Why don't we have simple wrappers that internally do that "mod", but actually expose "inc" and "dec" instead, and make it much harder to have these kinds of problems?
The function name is horrible too: "mod_node_page_state()"? It's not like that really even describes what it does. It doesn't modify any page state what-so-ever, what it does is to update some node counters.
Did somebody mis-understand what "stat" stands for? It's not some odd shortening of "state" (like "creat"). It's shorthand for "statistics". Because that completely nonsensical "state" naming shows up in all of those helper functions too.
And the "page" part of the name is misleading too, since it's not even about page statistics, and the people who have a page need to literally do "page_pgdat()" on that page in order to pass in the "struct pglist_data" that the function wants.
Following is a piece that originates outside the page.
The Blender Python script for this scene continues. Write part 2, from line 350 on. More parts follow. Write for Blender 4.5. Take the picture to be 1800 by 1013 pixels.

To make matters worse, we have the double underscore versions too, which have that magical "we know interrupts are disabled" optimization, so we duplicate all of this horror.
So I really think this whole area would be ripe for some major interface cleanups, both in naming and in interfaces.
A _small_ step would have been to avoid the "mod" thing.
Linus
On Fri, Nov 13, 2020 at 10:51 PM Andrew Morton akpm@linux-foundation.org wrote:
From: Nicholas Piggin npiggin@gmail.com Subject: mm/vmscan: fix NR_ISOLATED_FILE corruption on 64-bit
mod_node_page_state(zone->zone_pgdat, NR_ISOLATED_FILE, -nr_reclaimed);
mod_node_page_state(zone->zone_pgdat, NR_ISOLATED_FILE,
-(long)nr_reclaimed);
...
mod_node_page_state(zone->zone_pgdat, NR_ISOLATED_FILE,
-stat.nr_lazyfree_fail);
-(long)stat.nr_lazyfree_fail);
On Sat, Nov 14, 2020 at 01:39:47PM -0800, Linus Torvalds wrote:
I've applied this patch, but I have to say that I absolutely detest it.
This is very fragile, and I think the problem is the nasty interface.
I agree, it's nast.
Why don't we have simple wrappers that internally do that "mod", but actually expose "inc" and "dec" instead, and make it much harder to have these kinds of problems?
We actually need 'add' and 'sub', not 'inc' and 'dec'. Sometimes we inc, but often we need to add. But, yes, 'mod' is a bad name.